In the middle of fourth period, I am at the point in my school day when drinking the remaining water in my 32 ounce water bottle gets the best of me. So, like any day, with permission from my teacher, I head across the quad and into the restroom. As soon as I enter, I am surrounded by the uncomfortable sound of four girls coughing in the third stall down.

This occurrence is not uncommon, and I, along with most students, don’t think much of it anymore. At this point, it seems more uncommon to not see multiple feet in the bottom of at least one stall with every bathroom visit. Moments later, I see the four girls exit their vaping haven and part ways back into their classes. There is no need to say goodbye to each other. They will meet up again next period and repeat the exact same routine.

Time and time again, vaping has been regarded as a pressing issue among high school students, especially within the past two years. This has, in part, been the result of the popularization of Juul, an electronic cigarette company with an ultimate goal of improving the lives of adult smokers in the US and eliminating cigarettes altogether to the best of their ability. But ironically, Juul has blown up among teenagers, making their aesthetic appeal and variety of flavors entirely counterproductive. According to the 2018 National Youth Tobacco Survey, one in five high school kids currently use e-cigarettes as of this year. Considering that Juul now accounts for 70 percent of all e-cigarette sales, it is fair to assume that a large portion of these high school students are now using the wildly popular e-cigarette in particular.

With this in mind, this month Juul announced a series of actions they would be taking in order to combat teen usage. This includes restricting the sales of flavored Juul pods (Mango, Fruit, Cucumber, and Creme), enhancing their e-commerce platform to ensure consumers are at least 21 years old, exiting U.S. social media platforms (Facebook and Instagram), supporting effective legislation and regulation to prevent purchase by minors, pledging $30 million over the next three years to independent research, and more. 

“We support reasonable regulation of nicotine products and comply with all relevant laws and regulations. We share public health concerns about cigarettes; in fact, they constitute our company’s mission,” Juul recently announced on their website. “We did not create Juul to undermine years of effective tobacco control, and we do not want to see a new generation of smokers. We believe Juul can accelerate cigarette displacement. We are committed to understanding Juul’s performance and impact. Incorporating the latest research from leading scientists in the field drives our innovation.”

Although these series of actions are elaborate, efforts to combat teen nicotine usage and addiction may have come too late. The National Institute on Drug Abuse for Teens reports that every day, an estimated 2,100 youth and young adults who have been occasional smokers become daily cigarette smokers. To make matters worse, young people who use e-cigs may be more likely to also become smokers.

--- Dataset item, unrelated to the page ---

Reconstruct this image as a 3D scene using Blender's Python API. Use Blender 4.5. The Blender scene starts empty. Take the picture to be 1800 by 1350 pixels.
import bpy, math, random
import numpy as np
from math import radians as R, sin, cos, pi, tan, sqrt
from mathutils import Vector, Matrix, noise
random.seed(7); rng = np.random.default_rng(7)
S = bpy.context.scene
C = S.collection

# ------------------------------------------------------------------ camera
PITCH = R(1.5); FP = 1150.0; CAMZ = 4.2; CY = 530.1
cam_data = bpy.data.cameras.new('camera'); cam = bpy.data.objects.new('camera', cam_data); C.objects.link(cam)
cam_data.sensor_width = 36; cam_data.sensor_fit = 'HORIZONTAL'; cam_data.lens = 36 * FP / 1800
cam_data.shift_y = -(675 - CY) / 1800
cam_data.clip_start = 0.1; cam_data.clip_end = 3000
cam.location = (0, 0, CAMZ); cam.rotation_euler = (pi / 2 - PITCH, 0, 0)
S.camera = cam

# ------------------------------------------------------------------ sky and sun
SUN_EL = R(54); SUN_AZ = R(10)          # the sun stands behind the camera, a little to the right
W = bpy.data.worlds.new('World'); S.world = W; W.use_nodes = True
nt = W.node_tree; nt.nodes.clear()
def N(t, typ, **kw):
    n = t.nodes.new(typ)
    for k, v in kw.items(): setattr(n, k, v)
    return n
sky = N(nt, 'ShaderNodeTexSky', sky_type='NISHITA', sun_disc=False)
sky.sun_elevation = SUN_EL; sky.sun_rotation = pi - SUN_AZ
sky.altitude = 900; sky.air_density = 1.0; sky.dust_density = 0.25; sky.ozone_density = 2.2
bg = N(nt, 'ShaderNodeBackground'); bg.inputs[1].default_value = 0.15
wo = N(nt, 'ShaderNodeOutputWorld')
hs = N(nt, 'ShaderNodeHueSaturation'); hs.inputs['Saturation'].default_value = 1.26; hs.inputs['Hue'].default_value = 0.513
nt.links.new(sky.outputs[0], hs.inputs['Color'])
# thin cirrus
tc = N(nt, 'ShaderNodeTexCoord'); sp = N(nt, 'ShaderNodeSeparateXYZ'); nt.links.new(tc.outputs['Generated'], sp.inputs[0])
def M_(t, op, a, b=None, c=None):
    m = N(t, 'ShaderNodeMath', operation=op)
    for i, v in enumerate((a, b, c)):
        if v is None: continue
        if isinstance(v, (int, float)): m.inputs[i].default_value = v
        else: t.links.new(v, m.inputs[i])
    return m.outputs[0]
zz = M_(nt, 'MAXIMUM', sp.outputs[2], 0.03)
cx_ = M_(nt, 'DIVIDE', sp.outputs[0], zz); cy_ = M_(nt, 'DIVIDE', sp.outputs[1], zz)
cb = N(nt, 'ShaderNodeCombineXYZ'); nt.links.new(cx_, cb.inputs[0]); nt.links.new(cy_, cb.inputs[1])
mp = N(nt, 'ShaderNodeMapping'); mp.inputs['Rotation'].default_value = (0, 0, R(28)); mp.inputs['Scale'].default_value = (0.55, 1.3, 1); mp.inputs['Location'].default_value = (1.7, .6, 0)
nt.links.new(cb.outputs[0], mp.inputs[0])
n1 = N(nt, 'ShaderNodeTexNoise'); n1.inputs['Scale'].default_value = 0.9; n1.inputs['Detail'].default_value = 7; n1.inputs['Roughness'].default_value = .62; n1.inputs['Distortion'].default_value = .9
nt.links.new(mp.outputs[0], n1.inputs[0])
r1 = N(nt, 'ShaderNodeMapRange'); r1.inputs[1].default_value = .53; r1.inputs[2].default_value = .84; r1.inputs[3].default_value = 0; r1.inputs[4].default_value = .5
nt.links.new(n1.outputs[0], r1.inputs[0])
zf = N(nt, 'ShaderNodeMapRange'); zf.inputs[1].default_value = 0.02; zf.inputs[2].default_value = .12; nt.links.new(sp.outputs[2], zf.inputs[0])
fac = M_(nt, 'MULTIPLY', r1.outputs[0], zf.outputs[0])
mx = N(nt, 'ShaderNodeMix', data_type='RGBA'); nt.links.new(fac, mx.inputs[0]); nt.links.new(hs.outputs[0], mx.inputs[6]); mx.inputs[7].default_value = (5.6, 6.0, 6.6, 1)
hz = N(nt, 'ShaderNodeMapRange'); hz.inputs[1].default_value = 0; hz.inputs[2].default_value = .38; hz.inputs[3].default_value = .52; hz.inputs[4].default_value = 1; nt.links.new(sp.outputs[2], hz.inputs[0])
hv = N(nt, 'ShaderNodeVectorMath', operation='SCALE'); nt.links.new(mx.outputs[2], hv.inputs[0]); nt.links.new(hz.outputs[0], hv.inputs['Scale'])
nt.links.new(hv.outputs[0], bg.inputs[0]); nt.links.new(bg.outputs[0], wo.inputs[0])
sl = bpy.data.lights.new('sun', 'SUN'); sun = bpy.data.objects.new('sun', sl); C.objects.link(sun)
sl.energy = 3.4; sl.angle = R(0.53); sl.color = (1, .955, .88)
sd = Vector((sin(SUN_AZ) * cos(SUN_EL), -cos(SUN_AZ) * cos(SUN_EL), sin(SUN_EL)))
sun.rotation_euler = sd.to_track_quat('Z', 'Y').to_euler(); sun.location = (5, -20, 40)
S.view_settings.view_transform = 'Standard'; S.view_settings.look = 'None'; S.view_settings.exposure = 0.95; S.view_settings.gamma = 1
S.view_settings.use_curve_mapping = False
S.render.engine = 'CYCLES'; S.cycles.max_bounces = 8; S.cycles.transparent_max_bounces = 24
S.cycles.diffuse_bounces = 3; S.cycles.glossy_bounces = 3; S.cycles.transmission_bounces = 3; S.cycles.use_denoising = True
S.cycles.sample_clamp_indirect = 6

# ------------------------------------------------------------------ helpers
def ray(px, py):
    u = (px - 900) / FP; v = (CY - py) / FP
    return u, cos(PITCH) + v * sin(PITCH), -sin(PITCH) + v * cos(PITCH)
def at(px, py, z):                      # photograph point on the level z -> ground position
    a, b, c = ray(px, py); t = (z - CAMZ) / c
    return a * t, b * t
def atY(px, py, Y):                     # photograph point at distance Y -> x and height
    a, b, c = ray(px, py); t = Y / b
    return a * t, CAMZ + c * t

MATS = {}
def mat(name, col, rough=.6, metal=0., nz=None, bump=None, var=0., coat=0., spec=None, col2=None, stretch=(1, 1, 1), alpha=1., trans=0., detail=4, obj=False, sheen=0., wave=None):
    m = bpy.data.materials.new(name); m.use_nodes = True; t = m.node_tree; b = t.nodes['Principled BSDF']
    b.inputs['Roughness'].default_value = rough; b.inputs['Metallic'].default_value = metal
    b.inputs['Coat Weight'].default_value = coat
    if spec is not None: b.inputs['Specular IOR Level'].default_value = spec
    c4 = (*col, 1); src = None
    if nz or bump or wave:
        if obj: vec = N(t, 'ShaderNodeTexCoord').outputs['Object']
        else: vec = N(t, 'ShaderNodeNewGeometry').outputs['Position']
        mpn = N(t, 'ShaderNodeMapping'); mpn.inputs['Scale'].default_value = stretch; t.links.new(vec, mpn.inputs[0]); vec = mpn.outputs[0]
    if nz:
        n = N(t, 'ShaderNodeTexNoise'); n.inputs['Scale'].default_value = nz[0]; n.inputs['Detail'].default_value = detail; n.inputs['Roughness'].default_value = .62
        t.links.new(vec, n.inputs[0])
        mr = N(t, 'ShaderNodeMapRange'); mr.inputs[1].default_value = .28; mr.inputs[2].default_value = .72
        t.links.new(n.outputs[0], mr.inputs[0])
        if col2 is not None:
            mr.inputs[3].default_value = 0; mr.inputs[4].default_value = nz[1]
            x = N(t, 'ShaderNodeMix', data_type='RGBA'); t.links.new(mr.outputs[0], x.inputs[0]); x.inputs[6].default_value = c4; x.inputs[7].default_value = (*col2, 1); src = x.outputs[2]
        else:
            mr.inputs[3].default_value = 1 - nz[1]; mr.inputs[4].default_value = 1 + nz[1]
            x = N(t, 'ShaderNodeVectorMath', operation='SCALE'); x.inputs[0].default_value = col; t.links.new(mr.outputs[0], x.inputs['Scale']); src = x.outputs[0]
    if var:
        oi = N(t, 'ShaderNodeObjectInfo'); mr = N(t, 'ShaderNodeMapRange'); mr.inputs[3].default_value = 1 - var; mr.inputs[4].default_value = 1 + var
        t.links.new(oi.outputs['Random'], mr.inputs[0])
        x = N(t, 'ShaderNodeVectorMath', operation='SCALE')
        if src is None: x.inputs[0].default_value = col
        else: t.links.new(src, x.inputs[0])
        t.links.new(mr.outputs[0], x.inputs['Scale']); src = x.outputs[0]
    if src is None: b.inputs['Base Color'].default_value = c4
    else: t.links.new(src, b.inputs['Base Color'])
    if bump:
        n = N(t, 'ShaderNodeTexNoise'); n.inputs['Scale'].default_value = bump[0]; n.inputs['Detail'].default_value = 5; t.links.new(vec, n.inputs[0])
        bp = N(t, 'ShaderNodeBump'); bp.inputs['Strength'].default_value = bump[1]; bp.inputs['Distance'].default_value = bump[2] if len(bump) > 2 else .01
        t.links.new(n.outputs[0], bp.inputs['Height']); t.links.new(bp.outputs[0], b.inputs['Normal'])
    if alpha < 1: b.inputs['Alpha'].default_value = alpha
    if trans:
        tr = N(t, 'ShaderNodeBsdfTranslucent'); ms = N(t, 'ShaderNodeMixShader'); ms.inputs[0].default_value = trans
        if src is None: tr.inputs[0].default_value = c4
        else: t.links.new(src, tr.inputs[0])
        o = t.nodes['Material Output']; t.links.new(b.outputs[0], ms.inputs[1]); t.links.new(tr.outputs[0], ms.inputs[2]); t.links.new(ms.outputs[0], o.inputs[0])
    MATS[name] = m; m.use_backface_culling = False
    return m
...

While Juul is making an appreciated effort to combat these numbers, what about the vast number of teens who have already become addicted to nicotine within the past two years? It is fair to assume that, rather than stopping their use altogether, they will only turn to other e-cigarettes and vaping devices, such as Suorin, a device that has become popular within the past few months, that, scarily enough, allows the user to have control over the nicotine concentration within each use. Suorin has not adopted an elaborate plan to combat underage usage. The company can only hope that teen nicotine addicts do not turn to regular cigarettes out of desperation.

On December 5, the FDA will hold a public hearing in an effort to address teen nicotine addiction. While this is absolutely necessary at any point in time, it should have come months earlier. It is no secret that the sound of coughing in high school bathrooms across the US will not be going away any time soon.